At the end of the play, the rise to power of the upright Fortinbras suggests
that Denmark will be strengthened once again.
Incest and Incestuous Desire
The motif of incest
runs throughout the play and is frequently alluded to by Hamlet and the ghost,
most obviously in conversations about Gertrude and Claudius, the former
brother-in-law and sister-in-law who are now married. A subtle motif of
incestuous desire can be found in the relationship of Laertes and Ophelia, as
Laertes sometimes speaks to his sister in suggestively sexual terms and, at her
funeral, leaps into her grave to hold her in his arms. However, the strongest
overtones of incestuous desire arise in the relationship of Hamlet and
Gertrude, in Hamlet’s fixation on Gertrude’s sex life with Claudius and his
preoccupation with her in general.
Misogyny
Shattered by his
mother’s decision to marry Claudius so soon after her husband’s death, Hamlet
becomes cynical about women in general, showing a particular obsession with
what he perceives to be a connection between female sexuality and moral
corruption. This motif of misogyny, or hatred of women, occurs sporadically
throughout the play, but it is an important inhibiting factor in Hamlet’s
relationships with Ophelia and Gertrude. He urges Ophelia to go to a nunnery
rather than experience the corruptions of sexuality and exclaims of Gertrude,
“Frailty, thy name is woman” (I.ii.146).
Ears and Hearing
One facet of Hamlet’s
exploration of the difficulty of attaining true knowledge is slipperiness of
language. Words are used to communicate ideas, but they can also be used to
distort the truth, manipulate other people, and serve as tools in corrupt
quests for power. Claudius, the shrewd politician, is the most obvious example
of a man who manipulates words to enhance his own power. The sinister uses of
words are represented by images of ears and hearing, from Claudius’s murder of
the king by pouring poison into his ear to Hamlet’s claim to Horatio that “I
have words to speak in thine ear will make thee dumb” (IV.vi.21). The poison
poured in the king’s ear by Claudius is used by the ghost to symbolize the
corrosive effect of Claudius’s dishonesty on the health of Denmark. Declaring
that the story that he was killed by a snake is a lie, he says that “the whole
ear of Denmark” is “Rankly abused. . . .” (I.v.36–38).
Yorick’s Skull
In Hamlet, physical
objects are rarely used to represent thematic ideas. One important exception is
Yorick’s skull, which Hamlet discovers in the graveyard in the first scene of
Act V. As Hamlet speaks to the skull and about the skull of the king’s former
jester, he fixates on death’s inevitability and the disintegration of the body.

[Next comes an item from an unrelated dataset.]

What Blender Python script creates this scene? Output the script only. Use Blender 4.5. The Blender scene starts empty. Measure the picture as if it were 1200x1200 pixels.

He urges the skull to “get you to my lady’s chamber, and tell her, let her
paint an inch thick, to this favor she must come”—no one can avoid death
(V.i.178–179). He traces the skull’s mouth and says, “Here hung those lips that
I have kissed I know not how oft,” indicating his fascination with the physical
consequences of death (V.i.174–175). This latter idea is an important motif
throughout the play, as Hamlet frequently makes comments referring to every
human body’s eventual decay, noting that Polonius will be eaten by worms, that
even kings are eaten by worms, and that dust from the decayed body of Alexander
the Great might be used to stop a hole in a beer barrel.